Semblable aux autres économies arabes, l'Egypte fonctionne sur un modèle patriarcal, avec  un secteur privé faible et un Etat dominant. Pour la crédibilité de ces systèmes, dont la réussite du modèle turc reste la référence, l'Egypte fait aujourd'hui figure de test pour le monde arabe. 

Le 25 janvier 2011, le jour de la première grande manifestation anti-Moubarak, le Fonds monétaire international (FMI) quittait le Caire en attestant de la bonne santé de l’économie égyptienne. Le PIB égyptien était en hausse de 5%, avec un système bancaire solide. Mais après les révoltes, il s’est effondré de 4% dès le premier trimestre. Une chute brutale de neuf points de l’indice de croissance du PIB, mais qui, au vu de la situation, aurait pu être pire.

«C'est une économie qui peut rebondir», confiait Ratna Sahay directrice de la délégation du FMI en Egypte.

La production industrielle a reculé de 12%. Le tourisme s'est effondré. Les réserves officielles ont chuté de 9 milliards de dollars (6 milliards d’euros) dès le début de l’année 2011. L’actuel gouvernement de transition a estimé qu’il était confronté à un déficit des financements extérieurs de près de 11 milliards de dollars (près de 8 milliards d’euros) au second trimestre. Sans compter les dommages liés à l'insécurité, à la fermeture de la bourse et des banques, la multiplication des grèves ou de l'effondrement des investissements.  

En réponse, parmi les mesures prises en urgence, on constate un impôt sur le revenu plus élevé pour les gros salaires, l’augmentation du salaire minimum réhaussé à 118 dollars par mois (environ 81 euros), un programme de logements abordables, et des bourses de formation professionnelle. Des dépenses au total en hausse de 20% au cours des 12 prochains mois en comptant celles liées à l’éducation et à la santé.

La gestion de ce chaos est revenue à un gouvernement intérimaire composé de technocrates, d'opposants politiques et de survivants du régime Moubarak qui prennent des mesures inadaptées pour certaines classes ou tout simplement incohérentes. Ils découvrent par ailleurs les dégâts d'un système économique qui subventionnait le carburant ou les denrées alimentaires.

Des circonstances peu propices pour recouvrer un équilibre économique. Ce gouvernement est gêné par les réformes entreprises par l'ex-président avant son départ, et n’a toujours pas de légitimité aux yeux des Egyptiens. Enfin, il ne bénéficie pas du soutien du conseil militaire.
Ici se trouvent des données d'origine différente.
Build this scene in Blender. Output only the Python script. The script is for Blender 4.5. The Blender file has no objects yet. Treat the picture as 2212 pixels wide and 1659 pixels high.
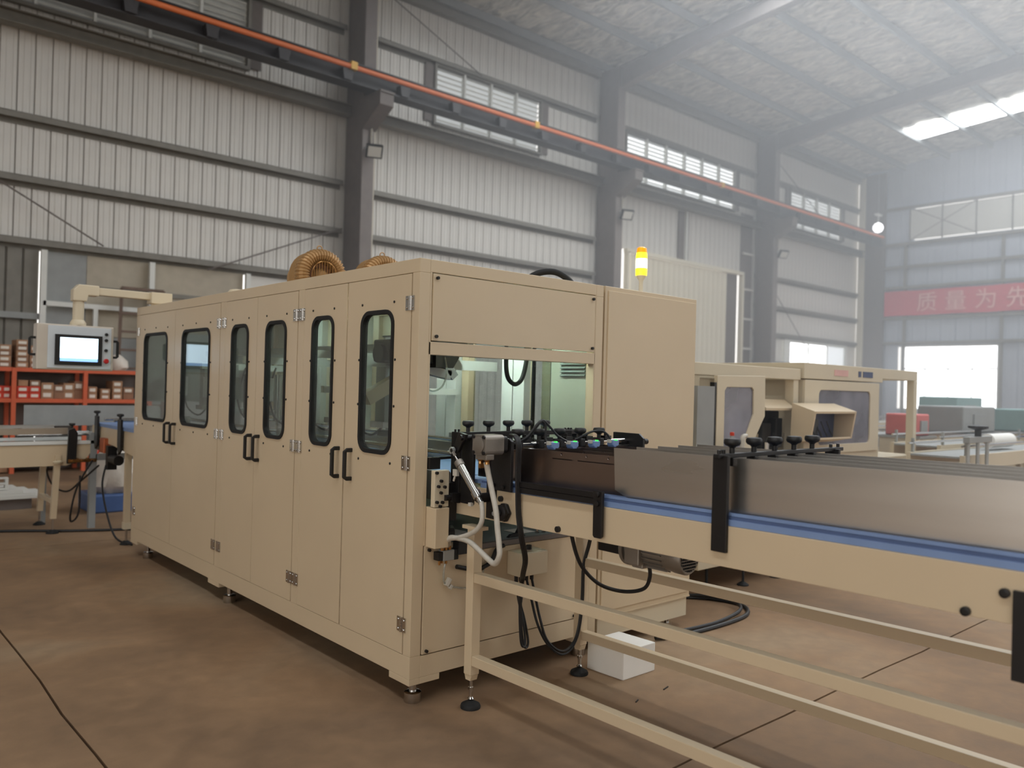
import bpy, bmesh, math, random
from mathutils import Vector, Matrix
from mathutils.geometry import tessellate_polygon

random.seed(7)
S = bpy.context.scene
COL = S.collection

# ------------------------------------------------------------------ camera
YAW, PITCH, ROLL, FPX = math.radians(48.5423), math.radians(0.2613), math.radians(1.5519), 1745.94
cf = Vector((math.cos(YAW)*math.cos(PITCH), math.sin(YAW)*math.cos(PITCH), math.sin(PITCH)))
cr = Vector((math.sin(YAW), -math.cos(YAW), 0))
cu = cr.cross(cf)
rr_, uu_ = math.cos(ROLL)*cr + math.sin(ROLL)*cu, -math.sin(ROLL)*cr + math.cos(ROLL)*cu
camd = bpy.data.cameras.new('camera')
cam = bpy.data.objects.new('camera', camd)
COL.objects.link(cam)
mw = Matrix((( rr_.x, uu_.x, -cf.x, 0), (rr_.y, uu_.y, -cf.y, 0), (rr_.z, uu_.z, -cf.z, 1.5), (0, 0, 0, 1)))
cam.matrix_world = mw
camd.sensor_width = 36.0
camd.sensor_fit = 'HORIZONTAL'
camd.lens = FPX/2212*36.0
camd.clip_end = 200
camd.dof.use_dof = True
camd.dof.focus_distance = 3.9
camd.dof.aperture_fstop = 2.0
S.camera = cam

# ------------------------------------------------------------------ world, lights, exposure
wd = bpy.data.worlds.new('world')
S.world = wd
wd.use_nodes = True
bg = wd.node_tree.nodes['Background']
bg.inputs[0].default_value = (1.0, 0.97, 0.93, 1)
bg.inputs[1].default_value = 2.2
SKYLIGHT = 10.5
S.view_settings.view_transform = 'Standard'
S.view_settings.look = 'None'
S.view_settings.gamma = 1.0
S.view_settings.use_curve_mapping = False
S.view_settings.exposure = -0.14
try:
    S.cycles.use_denoising = True
    S.cycles.max_bounces = 8
    S.cycles.diffuse_bounces = 4
    S.cycles.volume_bounces = 0
    S.cycles.use_light_tree = False
    S.cycles.use_adaptive_sampling = True
    S.cycles.adaptive_threshold = .03
    S.cycles.glossy_bounces = 7
    S.cycles.transparent_max_bounces = 12
    S.cycles.sample_clamp_indirect = 6.0
    S.cycles.caustics_reflective = False
    S.cycles.caustics_refractive = False
except Exception:
    pass

# ------------------------------------------------------------------ materials
def lin(c):
    return tuple((v/12.92 if v <= .04045 else ((v+.055)/1.055)**2.4) for v in [x/255 for x in c])

def mat(name, rgb, rough=.5, metal=0.0, var=.06, scale=6.0, bump=0.0, bscale=120.0, emit=None, estr=0.0, stretch=None, rvar=0.0, spec=.5):
    """node material: colour broken up by noise, optional fine relief"""
    m = bpy.data.materials.new(name)
    m.use_nodes = True
    nt = m.node_tree
    b = nt.nodes['Principled BSDF']
    c = lin(rgb)
    tc = nt.nodes.new('ShaderNodeTexCoord')
    vec = tc.outputs['Object']
    if stretch:
        mp = nt.nodes.new('ShaderNodeMapping')
        mp.inputs['Scale'].default_value = stretch
        nt.links.new(vec, mp.inputs[0])
        vec = mp.outputs[0]
    n = nt.nodes.new('ShaderNodeTexNoise')
    n.inputs['Scale'].default_value = scale
    n.inputs['Detail'].default_value = 2
    nt.links.new(vec, n.inputs['Vector'])
    r = nt.nodes.new('ShaderNodeValToRGB')
    r.color_ramp.elements[0].position = .3
    r.color_ramp.elements[1].position = .7
    r.color_ramp.elements[0].color = tuple(v*(1-var) for v in c) + (1,)
    r.color_ramp.elements[1].color = tuple(min(1, v*(1+var)) for v in c) + (1,)
    nt.links.new(n.outputs['Fac'], r.inputs[0])
    nt.links.new(r.outputs[0], b.inputs['Base Color'])
    b.inputs['Roughness'].default_value = rough
    b.inputs['Metallic'].default_value = metal
    b.inputs['Specular IOR Level'].default_value = spec
    if rvar:
        mr = nt.nodes.new('ShaderNodeMapRange')
        mr.inputs['To Min'].default_value = max(.02, rough-rvar)
        mr.inputs['To Max'].default_value = rough+rvar
        nt.links.new(n.outputs['Fac'], mr.inputs[0])
        nt.links.new(mr.outputs[0], b.inputs['Roughness'])
    if bump:
        n2 = nt.nodes.new('ShaderNodeTexNoise')
        n2.inputs['Scale'].default_value = bscale
        nt.links.new(vec, n2.inputs['Vector'])
        bp = nt.nodes.new('ShaderNodeBump')
        bp.inputs['Strength'].default_value = bump
        bp.inputs['Distance'].default_value = .01
        nt.links.new(n2.outputs['Fac'], bp.inputs['Height'])
        nt.links.new(bp.outputs[0], b.inputs['Normal'])
    if emit:
        b.inputs['Emission Color'].default_value = lin(emit) + (1,)
        b.inputs['Emission Strength'].default_value = estr
    return m

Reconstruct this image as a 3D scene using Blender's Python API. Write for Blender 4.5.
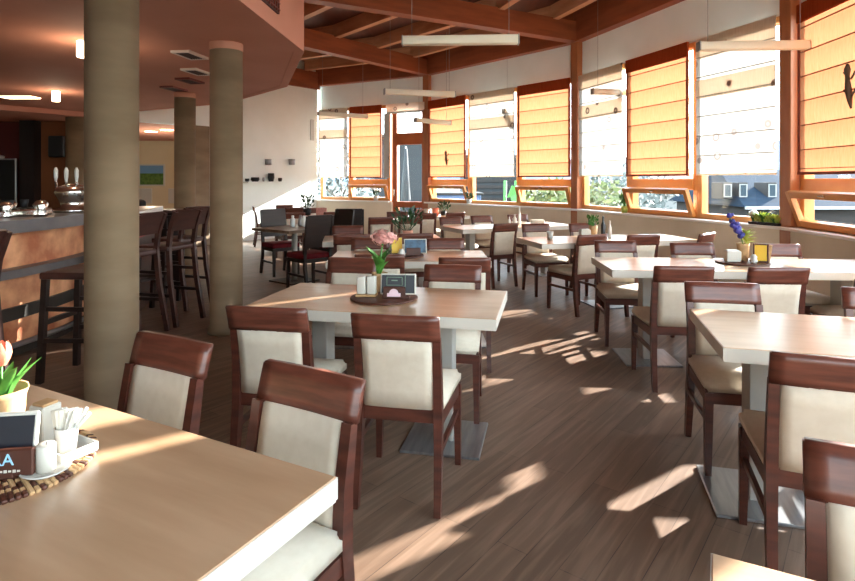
import bpy, bmesh, math, random
from mathutils import Vector, Matrix
random.seed(7)
R = math.radians
SC = bpy.context.scene
COL = SC.collection
for o in list(bpy.data.objects):
    bpy.data.objects.remove(o)

# ------------------------------------------------------------------ camera, sky, sun, exposure
cam_d = bpy.data.cameras.new('camera'); cam = bpy.data.objects.new('camera', cam_d); COL.objects.link(cam)
cam.location = (0, 0, 1.43); cam.rotation_euler = (R(90), 0, 0)
cam_d.lens = 24; cam_d.sensor_width = 36; cam_d.shift_y = -110.5 / 855; cam_d.clip_start = 0.05; cam_d.clip_end = 600
SC.camera = cam

SUN_AZ, SUN_EL = 35.0, 19.0
sun_d = bpy.data.lights.new('sun', 'SUN'); sun = bpy.data.objects.new('sun', sun_d); COL.objects.link(sun)
sun_d.energy = 19.0; sun_d.angle = R(0.6); sun_d.color = (1.0, 0.965, 0.91)
sv = Vector((math.cos(R(SUN_EL)) * math.cos(R(SUN_AZ)), math.cos(R(SUN_EL)) * math.sin(R(SUN_AZ)), math.sin(R(SUN_EL))))
sun.rotation_euler = sv.to_track_quat('Z', 'Y').to_euler()

w = bpy.data.worlds.new('sky'); SC.world = w; w.use_nodes = True
nt = w.node_tree; bg = nt.nodes['Background']
geo = nt.nodes.new('ShaderNodeTexCoord'); sep = nt.nodes.new('ShaderNodeSeparateXYZ')
ramp = nt.nodes.new('ShaderNodeValToRGB')
nt.links.new(geo.outputs['Generated'], sep.inputs[0]); nt.links.new(sep.outputs['Z'], ramp.inputs[0])
ramp.color_ramp.elements[0].position = 0.0; ramp.color_ramp.elements[0].color = (0.86, 0.97, 0.97, 1)
ramp.color_ramp.elements[1].position = 0.6; ramp.color_ramp.elements[1].color = (0.62, 0.82, 1.0, 1)
nt.links.new(ramp.outputs[0], bg.inputs['Color']); bg.inputs['Strength'].default_value = 5.5

SC.view_settings.view_transform = 'Standard'; SC.view_settings.look = 'None'
SC.view_settings.gamma = 1; SC.view_settings.use_curve_mapping = False
SC.view_settings.exposure = 1.15

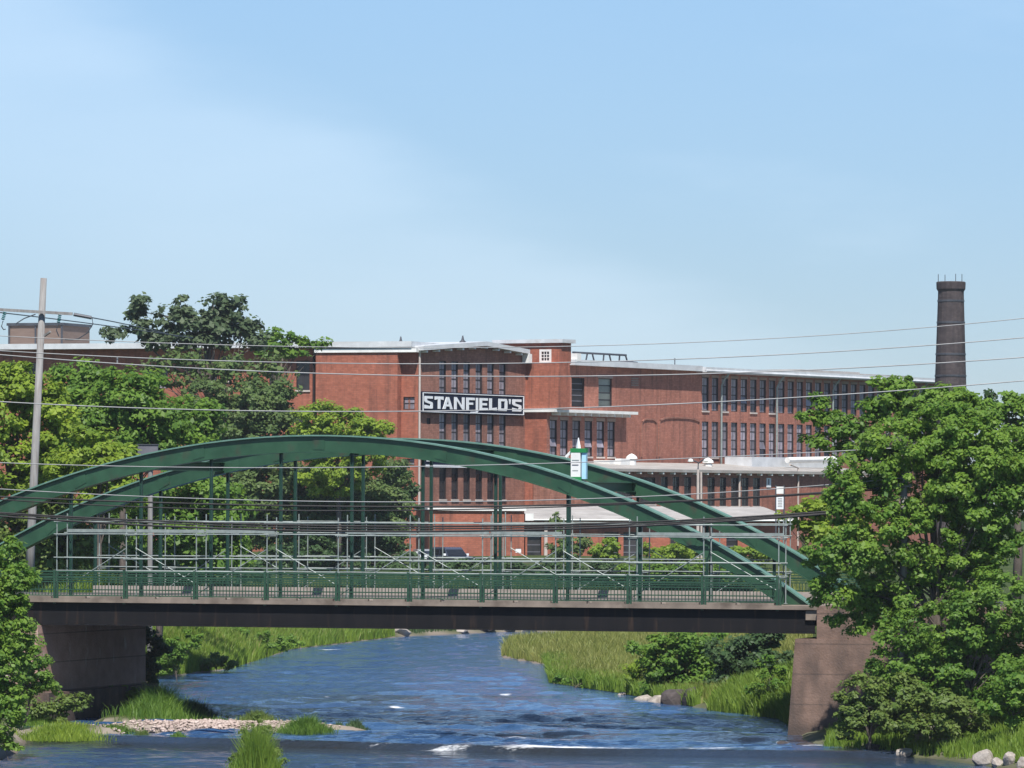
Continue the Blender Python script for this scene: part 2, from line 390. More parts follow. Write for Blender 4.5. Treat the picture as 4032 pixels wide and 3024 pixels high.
# ------------------------------------------------------------------ terrain and river
RIV = np.array([(-22,60),(-19.5,180),(-19.5,205),(-20.6,222),(-20.4,232),(-17.0,241),(-17.4,252),(-19.2,268),(-19.4,282),(-16.1,300),(-14.2,340),
  (-8.2,372),(-1.2,387),(8,392),(60,398),(300,430),(300,405),(60,382),(12,370),(3,362),(-0.9,347),(-0.9,326),(1.9,309),(2.0,279),(5.5,264),(8.6,246),
  (12.2,234),(12.4,222),(11.6,214),(12.5,207.5),(16.5,203),(18.9,194),(22,180),(26,60)], dtype=float)
def sdist(X, Y):
    d2 = np.full(X.shape, 1e12); ins = np.zeros(X.shape, dtype=bool)
    n = len(RIV)
    for i in range(n):
        a, b = RIV[i], RIV[(i+1) % n]
        e = b - a; wx, wy = X - a[0], Y - a[1]
        t = np.clip((wx*e[0] + wy*e[1])/(e @ e), 0, 1)
        d2 = np.minimum(d2, (wx - e[0]*t)**2 + (wy - e[1]*t)**2)
        c = ((a[1] <= Y) & (b[1] > Y)) | ((b[1] <= Y) & (a[1] > Y))
        with np.errstate(divide='ignore', invalid='ignore'):
            xi = a[0] + (Y - a[1])/(b[1] - a[1] if b[1] != a[1] else 1e-9)*e[0]
        ins ^= c & (X < xi)
    d = np.sqrt(d2)
    return np.where(ins, -d, d)
_ph = rng.uniform(0, 6.28, (14, 3)); _k = rng.normal(0, 1, (14, 2)); 
def rough2(X, Y, s):
    r = 0
    for i in range(14):
        f = s*(0.4 + i*0.25)
        r = r + np.sin(X*_k[i,0]*f + Y*_k[i,1]*f + _ph[i,0])/(1 + i*0.5)
    return r/4
def sstep(a, b, x):
    t = np.clip((x - a)/(b - a), 0, 1); return t*t*(3 - 2*t)
# bridge frame: near arch plane, x along the bridge (right end nearer), y across
TH = math.atan(0.312)
BF = Frame(1640, 225, -TH, zbase=0)
MOUNDS = [(-12.2, 221.5, 6.6, 2.4, 0.66), (-17.6, 240, 3.2, 5.0, 0.75), (-16.2, 228, 2.2, 3.0, 0.62), (-18.2, 217.5, 2.4, 2.2, 0.6)]
def ground_h(X, Y):
    X = np.asarray(X, float); Y = np.asarray(Y, float)
    d = sdist(X, Y)
    mead = sstep(-4, 0, X)*(1 - sstep(13, 22, X))*sstep(236, 256, Y)*(1 - sstep(368, 380, Y))
    low = sstep(10, 11, X)*(1 - sstep(20, 26, X))*sstep(198, 203, Y)*(1 - sstep(216, 220, Y))
    slope = 0.5*(1 - mead) + 0.05*mead
    slope = slope*(1 - low) + 0.16*low
    cap = 4.3 + 0.7*sstep(395, 440, Y)
    h = np.where(d > 0, np.minimum(cap, 0.05 + slope*d), np.maximum(-0.9, d*0.5 - 0.05))
    h = h + np.where(d > 0, 0.12*rough2(X, Y, 0.5)*np.clip(d/2, 0, 1), 0)
    for mx_, my_, rx_, ry_, hh in MOUNDS:
        q = ((X - mx_)/rx_)**2 + ((Y - my_)/ry_)**2
        h = np.maximum(h, -0.9 + (0.9 + hh*0.5)*np.clip(1.25 - q, 0, 1)**0.35 + 0.05*rough2(X, Y, 1.5))
    # road embankments behind the abutments
    bx = (X - BF.A[0])*BF.u[0] + (Y - BF.A[1])*BF.u[1]; by = (X - BF.A[0])*BF.v[0] + (Y - BF.A[1])*BF.v[1]
    side = np.maximum(np.maximum(np.where(bx > 0, -0.9, -2.2) - by, by - 12.4), 0)
    endd = np.where(bx > 0, bx - 19.5, -19.0 - bx)
    emb = 5.15 - np.where((bx > 0) & (by < 0), 4.0, 0.65)*side
    h = np.where((endd > 0) & (emb > h), emb, h)
    return h
def gz(x, y): return float(ground_h(np.array([x]), np.array([y]))[0])

def axis(parts): return np.unique(np.concatenate([np.arange(a, b, s) for a, b, s in parts]))
gx = axis([(-2400,-600,300),(-600,-100,50),(-100,-40,6),(-40,40,0.9),(40,100,6),(100,600,50),(600,2401,300)])
gy = axis([(-600,0,200),(0,150,25),(150,185,5),(185,270,0.9),(270,420,1.4),(420,520,8),(520,1000,60),(1000,3500,400)])
GX, GY = np.meshgrid(gx, gy)
GZ = ground_h(GX.ravel(), GY.ravel())
V = np.column_stack([GX.ravel(), GY.ravel(), GZ])
nx, ny = len(gx), len(gy)
idx = np.arange(nx*ny).reshape(ny, nx)
Fq = np.column_stack([idx[:-1,:-1].ravel(), idx[:-1,1:].ravel(), idx[1:,1:].ravel(), idx[1:,:-1].ravel()])
M['ground'] = mat('ground_grass', (0.030,0.050,0.014), (0.060,0.080,0.024), scale=0.35, detail=8, rough=0.95, spec=0.1, extra=((0.12,0.10,0.075), 0.5, (1,1,1), 0.58, 0.7, 0.7))
gme = np_mesh('ground', V, Fq, M['ground'], True)
gq = np.maximum(np.exp(-(((V[:,0] + 12.2)/7.2)**4 + ((V[:,1] - 221)/2.8)**4)), 0.9*((GZ < 0.22) & (GZ > -0.6)))
gq = gq*np.where(V[:,0] > 4, 0.35, 1)
ga = gme.attributes.new('gravel', 'FLOAT', 'POINT'); ga.data.foreach_set('value', gq.astype(np.float32))
t = M['ground'].node_tree; n = t.nodes.new; l = t.links.new; b = t.nodes['Principled BSDF']
old = b.inputs['Base Color'].links[0].from_socket
av = n('ShaderNodeAttribute'); av.attribute_name = 'gravel'; mxg = n('ShaderNodeMixRGB')
ng = n('ShaderNodeTexNoise'); ng.inputs['Scale'].default_value = 6; ng.inputs['Detail'].default_value = 6
rg = n('ShaderNodeValToRGB'); rg.color_ramp.elements[0].position = 0.35; rg.color_ramp.elements[0].color = (0.13,0.105,0.085,1); rg.color_ramp.elements[1].position = 0.65; rg.color_ramp.elements[1].color = (0.40,0.34,0.29,1)
l(ng.outputs['Fac'], rg.inputs[0]); l(av.outputs['Fac'], mxg.inputs[0]); l(old, mxg.inputs[1]); l(rg.outputs[0], mxg.inputs[2]); l(mxg.outputs[0], b.inputs['Base Color'])
tag(link('ground', gme), kind='structure')

# river sheet with real ripples, a low weir, foam where it breaks
def weir_y(X): return np.interp(X, [-30,-17.4,-6.2,1.8,10.7,30], [216.5,215,209.6,205.2,204,203.4])
wx = axis([(-60,-24,6),(-24,26,0.22),(26,300,20)])
wy = axis([(60,170,10),(170,184,1.5),(184,235,0.2),(235,300,0.38),(300,400,0.7),(400,440,10)])
WX, WY = np.meshgrid(wx, wy); WX = WX.ravel(); WY = WY.ravel()
dw = WY - weir_y(WX)
up = sstep(-0.35, 0.25, dw)
amp = 0.24 + 0.36*sstep(2.5, 8.0, -dw) + sstep(0.2, 3.0, dw)*(0.66*(1 - 0.55*sstep(20, 60, dw)) + 0.8*np.exp(-((dw - 4.5)/3.0)**2)) - 0.2*np.exp(-(dw/0.8)**2)
shore = np.clip(-sdist(WX, WY)/1.5, 0.15, 1)
patch = 0.65 + 0.6*rough2(WX*0.8, WY*0.35, 0.35)
h = np.zeros_like(WX)
rr = np.random.default_rng(3)
for i in range(34):
    wl = 0.7*1.085**i; th = rr.normal(math.pi/2, 0.75)
    kx, ky = math.cos(th)*6.283/wl, math.sin(th)*6.283/wl
    ph = kx*WX + ky*WY + rr.uniform(0, 6.28) + 0.8*np.sin(WX*rr.uniform(.1,.5) + WY*rr.uniform(.1,.4))
    h += 0.0175*wl**0.7*np.sin(ph)
WZ = -0.22 + 0.22*up + h*amp*np.clip(patch, 0.2, 1.5)*shore*0.55
nx, ny = len(wx), len(wy); idx = np.arange(nx*ny).reshape(ny, nx)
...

Certains restent toutefois plus optimistes, car ce gouvernement est parvenu à eviter l'effondrement bancaire et à lever près de 20 milliards de dollars d'aides diverses internationales. L'Egypte a de nombreux atouts: c'est le pays arabe le plus peuplé, il ne dépend pas que du pétrole et offre d'autres choix aux investisseurs. Enfin, il profite d'une situation géopolitique idéale, mais un cinquième de sa population vit avec 2 dollars par jour.  

«Si les choses s'arrangent, nous pourrions être la Turquie dans dix ans. Sinon nous serons le Pakistan en 18 mois», résumait Ahmed Heikal, le président de Citadel Capital, une société de placement.

Ziad Bahaa el-Din, l'ancien président de l’Autorité générale du contrôle financier en Egypte et qui siège aujourd’hui au Parlement, raconte que dans son village, à 400 kilomètres au sud du Caire, plusieurs jeunes ont perdu leur poste et enchaînent les cafés, le portable à la main, en attendant qu'on leur propose un travail.